Like Germany lining up Panzer tanks outside Poland, Google has been getting a little aggressive with wireless carriers lately. Bidding on open wireless spectrum, investing in WiMax, hawking smartphones without carrier contracts, and now experimenting with its own fiber-optic Internet service have all gotten carriers a bit antsy, but at Mobile World Congress in Barcelona, Google CEO Eric Schmidt assured attendees it came to play nice.
“We are not going to be investing in broad-scale infrastructure,” Schmidt assured audiences. “It’s a very tough business and it’s not one for which we are very well optimized.”
Instead, Schmidt emphasized the symbiotic relationship he sees between Google and wireless carriers: they provide the airwaves to waft data across, Google will provide services. “We feel very strongly that we depend on the success of the carrier business,” Schmidt said. “We need a sophisticated network for security and load balancing.”
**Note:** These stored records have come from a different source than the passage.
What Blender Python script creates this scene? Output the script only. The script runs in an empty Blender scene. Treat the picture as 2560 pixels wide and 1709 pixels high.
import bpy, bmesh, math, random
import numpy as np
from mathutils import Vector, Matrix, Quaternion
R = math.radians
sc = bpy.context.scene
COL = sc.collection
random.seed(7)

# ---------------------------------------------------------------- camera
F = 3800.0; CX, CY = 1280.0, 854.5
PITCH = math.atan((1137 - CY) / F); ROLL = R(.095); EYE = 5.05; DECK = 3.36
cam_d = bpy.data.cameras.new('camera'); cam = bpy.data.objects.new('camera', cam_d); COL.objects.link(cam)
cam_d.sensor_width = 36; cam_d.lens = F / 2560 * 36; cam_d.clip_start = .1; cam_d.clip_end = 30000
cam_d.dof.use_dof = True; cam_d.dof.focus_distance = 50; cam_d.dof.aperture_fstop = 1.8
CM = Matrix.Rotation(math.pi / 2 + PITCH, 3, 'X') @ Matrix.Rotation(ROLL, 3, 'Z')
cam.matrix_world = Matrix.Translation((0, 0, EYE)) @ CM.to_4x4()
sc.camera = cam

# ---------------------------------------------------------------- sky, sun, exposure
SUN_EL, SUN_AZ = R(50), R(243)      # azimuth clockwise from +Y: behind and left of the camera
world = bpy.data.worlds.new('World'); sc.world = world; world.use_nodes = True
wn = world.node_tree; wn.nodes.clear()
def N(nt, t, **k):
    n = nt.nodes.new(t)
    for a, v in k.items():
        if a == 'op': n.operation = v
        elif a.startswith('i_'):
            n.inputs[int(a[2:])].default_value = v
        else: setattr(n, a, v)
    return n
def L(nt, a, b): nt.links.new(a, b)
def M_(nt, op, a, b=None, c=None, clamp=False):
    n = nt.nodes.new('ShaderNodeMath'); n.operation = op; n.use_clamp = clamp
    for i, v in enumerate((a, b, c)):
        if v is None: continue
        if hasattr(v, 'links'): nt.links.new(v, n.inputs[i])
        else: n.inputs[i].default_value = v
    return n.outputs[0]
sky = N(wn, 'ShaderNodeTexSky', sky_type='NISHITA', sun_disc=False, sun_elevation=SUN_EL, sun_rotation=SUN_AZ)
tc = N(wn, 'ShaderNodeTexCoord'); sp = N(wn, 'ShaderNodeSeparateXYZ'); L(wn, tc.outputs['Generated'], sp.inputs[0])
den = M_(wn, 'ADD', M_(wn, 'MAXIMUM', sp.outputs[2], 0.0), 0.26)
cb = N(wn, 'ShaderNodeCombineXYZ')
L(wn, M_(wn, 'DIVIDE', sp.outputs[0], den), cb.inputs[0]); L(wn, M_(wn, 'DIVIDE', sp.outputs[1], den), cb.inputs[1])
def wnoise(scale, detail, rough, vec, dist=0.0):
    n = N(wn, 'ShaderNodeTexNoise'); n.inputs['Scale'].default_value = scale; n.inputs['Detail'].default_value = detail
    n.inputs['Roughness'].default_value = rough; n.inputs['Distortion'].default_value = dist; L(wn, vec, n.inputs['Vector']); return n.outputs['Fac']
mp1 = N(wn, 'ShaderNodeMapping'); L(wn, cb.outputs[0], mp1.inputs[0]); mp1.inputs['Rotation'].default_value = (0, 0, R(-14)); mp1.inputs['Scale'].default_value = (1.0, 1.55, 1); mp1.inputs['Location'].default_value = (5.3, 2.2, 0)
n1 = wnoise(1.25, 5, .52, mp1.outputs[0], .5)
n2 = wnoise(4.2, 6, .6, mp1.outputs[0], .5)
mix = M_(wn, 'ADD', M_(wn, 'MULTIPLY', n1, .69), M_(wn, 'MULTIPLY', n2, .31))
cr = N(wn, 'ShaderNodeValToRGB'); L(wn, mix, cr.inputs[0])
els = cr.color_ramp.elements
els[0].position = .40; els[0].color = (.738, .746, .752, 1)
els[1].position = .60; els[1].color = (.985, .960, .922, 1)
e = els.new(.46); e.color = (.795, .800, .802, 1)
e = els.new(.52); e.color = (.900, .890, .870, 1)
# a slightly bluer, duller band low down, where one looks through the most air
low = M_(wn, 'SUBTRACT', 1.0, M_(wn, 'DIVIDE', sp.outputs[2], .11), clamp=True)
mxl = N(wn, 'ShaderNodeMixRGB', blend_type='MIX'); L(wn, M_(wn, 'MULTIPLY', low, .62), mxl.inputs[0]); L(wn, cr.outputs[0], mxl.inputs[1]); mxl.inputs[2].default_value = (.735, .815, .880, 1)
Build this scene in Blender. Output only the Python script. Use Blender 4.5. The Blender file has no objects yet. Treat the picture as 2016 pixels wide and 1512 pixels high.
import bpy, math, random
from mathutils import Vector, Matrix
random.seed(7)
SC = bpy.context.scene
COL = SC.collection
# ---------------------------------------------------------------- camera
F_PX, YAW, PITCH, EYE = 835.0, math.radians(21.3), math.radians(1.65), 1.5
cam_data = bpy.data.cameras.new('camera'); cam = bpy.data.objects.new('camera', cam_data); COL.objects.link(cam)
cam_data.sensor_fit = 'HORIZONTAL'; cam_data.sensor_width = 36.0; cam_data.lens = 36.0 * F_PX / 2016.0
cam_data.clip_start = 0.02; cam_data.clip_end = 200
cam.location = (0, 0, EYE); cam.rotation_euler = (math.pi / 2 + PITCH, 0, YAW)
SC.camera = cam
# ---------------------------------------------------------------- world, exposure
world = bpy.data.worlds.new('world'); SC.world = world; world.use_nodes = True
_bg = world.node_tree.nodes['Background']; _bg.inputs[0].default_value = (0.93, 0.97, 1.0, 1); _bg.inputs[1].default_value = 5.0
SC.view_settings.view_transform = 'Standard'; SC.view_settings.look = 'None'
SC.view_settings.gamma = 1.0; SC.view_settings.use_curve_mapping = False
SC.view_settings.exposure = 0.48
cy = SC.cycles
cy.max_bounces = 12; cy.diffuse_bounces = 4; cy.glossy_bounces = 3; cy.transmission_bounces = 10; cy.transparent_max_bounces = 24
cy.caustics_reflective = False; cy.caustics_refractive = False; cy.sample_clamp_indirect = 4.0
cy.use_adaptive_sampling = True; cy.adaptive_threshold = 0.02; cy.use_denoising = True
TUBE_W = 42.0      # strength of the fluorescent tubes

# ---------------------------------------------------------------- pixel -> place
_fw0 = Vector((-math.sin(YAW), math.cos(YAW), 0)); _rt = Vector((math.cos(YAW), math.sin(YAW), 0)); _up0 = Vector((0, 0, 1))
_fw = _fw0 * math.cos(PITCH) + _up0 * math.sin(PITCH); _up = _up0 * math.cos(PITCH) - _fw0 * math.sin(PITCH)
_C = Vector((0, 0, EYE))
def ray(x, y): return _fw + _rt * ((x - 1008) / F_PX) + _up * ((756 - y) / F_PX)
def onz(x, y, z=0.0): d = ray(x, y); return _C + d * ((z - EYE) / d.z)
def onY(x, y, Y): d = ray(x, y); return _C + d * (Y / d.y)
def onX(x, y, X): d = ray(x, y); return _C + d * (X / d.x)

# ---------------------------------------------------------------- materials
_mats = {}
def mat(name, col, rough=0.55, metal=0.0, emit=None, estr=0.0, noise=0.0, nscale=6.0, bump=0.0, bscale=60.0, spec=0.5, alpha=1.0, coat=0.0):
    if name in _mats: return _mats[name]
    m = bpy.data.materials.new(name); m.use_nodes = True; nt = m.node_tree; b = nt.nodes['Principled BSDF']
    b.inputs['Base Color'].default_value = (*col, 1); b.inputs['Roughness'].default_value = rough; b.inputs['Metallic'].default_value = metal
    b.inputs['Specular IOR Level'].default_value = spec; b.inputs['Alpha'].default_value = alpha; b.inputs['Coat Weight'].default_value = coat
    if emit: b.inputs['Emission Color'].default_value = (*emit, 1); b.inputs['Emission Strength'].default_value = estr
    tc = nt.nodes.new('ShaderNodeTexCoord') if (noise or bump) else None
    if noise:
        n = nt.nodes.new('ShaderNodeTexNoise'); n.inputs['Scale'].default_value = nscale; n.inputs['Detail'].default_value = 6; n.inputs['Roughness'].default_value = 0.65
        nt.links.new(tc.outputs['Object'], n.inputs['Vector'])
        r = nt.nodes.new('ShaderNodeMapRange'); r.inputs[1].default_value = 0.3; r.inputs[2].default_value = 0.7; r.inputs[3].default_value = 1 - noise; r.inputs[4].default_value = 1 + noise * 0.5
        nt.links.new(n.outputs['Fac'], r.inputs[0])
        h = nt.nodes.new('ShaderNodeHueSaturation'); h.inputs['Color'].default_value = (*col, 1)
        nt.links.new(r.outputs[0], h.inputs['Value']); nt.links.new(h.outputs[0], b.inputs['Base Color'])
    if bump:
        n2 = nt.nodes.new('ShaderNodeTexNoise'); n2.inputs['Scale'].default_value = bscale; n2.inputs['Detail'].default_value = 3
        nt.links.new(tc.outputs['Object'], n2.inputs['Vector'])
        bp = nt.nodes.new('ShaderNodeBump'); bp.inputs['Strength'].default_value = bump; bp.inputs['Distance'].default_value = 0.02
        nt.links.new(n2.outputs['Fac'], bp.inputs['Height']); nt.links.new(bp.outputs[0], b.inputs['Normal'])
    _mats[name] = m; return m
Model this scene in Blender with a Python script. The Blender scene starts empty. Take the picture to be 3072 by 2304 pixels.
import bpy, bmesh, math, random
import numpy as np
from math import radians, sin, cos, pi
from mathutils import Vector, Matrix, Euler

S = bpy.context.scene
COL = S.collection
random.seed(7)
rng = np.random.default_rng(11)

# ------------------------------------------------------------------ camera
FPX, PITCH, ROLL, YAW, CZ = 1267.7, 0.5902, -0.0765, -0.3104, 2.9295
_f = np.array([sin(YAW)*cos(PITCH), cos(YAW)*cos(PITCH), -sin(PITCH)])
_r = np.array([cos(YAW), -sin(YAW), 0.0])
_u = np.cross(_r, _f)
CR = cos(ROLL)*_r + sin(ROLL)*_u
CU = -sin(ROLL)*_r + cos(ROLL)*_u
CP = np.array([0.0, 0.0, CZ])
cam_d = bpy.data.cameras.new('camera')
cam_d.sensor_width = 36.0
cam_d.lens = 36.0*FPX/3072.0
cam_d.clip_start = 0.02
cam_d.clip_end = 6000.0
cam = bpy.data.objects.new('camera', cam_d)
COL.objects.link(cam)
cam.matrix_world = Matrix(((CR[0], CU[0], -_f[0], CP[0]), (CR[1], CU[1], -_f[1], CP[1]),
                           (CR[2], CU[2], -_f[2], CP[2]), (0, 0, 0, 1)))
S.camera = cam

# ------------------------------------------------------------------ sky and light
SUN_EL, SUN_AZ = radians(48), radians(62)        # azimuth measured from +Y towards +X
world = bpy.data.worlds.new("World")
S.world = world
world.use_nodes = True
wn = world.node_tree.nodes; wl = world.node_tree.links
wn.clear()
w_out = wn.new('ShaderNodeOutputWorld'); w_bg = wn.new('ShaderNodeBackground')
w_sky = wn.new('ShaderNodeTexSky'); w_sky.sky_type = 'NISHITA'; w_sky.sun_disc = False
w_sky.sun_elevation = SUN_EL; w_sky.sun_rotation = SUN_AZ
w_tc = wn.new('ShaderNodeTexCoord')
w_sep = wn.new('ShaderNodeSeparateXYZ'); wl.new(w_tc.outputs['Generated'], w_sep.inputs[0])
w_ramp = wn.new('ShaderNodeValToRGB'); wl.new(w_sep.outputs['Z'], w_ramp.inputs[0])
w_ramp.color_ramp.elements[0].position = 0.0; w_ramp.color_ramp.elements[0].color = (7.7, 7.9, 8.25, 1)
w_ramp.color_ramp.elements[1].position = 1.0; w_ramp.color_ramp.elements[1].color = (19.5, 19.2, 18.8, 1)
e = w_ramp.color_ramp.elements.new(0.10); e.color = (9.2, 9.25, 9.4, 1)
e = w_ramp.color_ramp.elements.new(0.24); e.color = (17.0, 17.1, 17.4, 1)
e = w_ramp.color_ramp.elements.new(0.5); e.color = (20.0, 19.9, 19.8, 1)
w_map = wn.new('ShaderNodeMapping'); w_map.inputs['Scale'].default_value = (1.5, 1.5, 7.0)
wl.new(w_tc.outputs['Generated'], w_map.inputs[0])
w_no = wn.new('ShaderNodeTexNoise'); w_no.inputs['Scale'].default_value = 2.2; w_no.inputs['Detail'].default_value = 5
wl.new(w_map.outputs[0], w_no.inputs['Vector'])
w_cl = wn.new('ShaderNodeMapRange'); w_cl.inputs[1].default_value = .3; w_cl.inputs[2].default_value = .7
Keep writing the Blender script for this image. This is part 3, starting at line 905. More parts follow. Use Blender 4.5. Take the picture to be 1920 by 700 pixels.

But there were skeptics. During the question and answer period at the end of his speech, one question-asker took Schmidt to task for “stealing operators’ talk minutes” – a likely reference to Google Voice providing a VoIP loophole. “It’s not our objective to steal your minutes,” Schmidt responded.
Don’t expect carriers to let their guard down. Just hours earlier, Vodafone CEO Vittorio Colao singled out both Google and Yahoo for dominating the search and advertising step of the mobile phone business. The friction between these guys has yet to begin.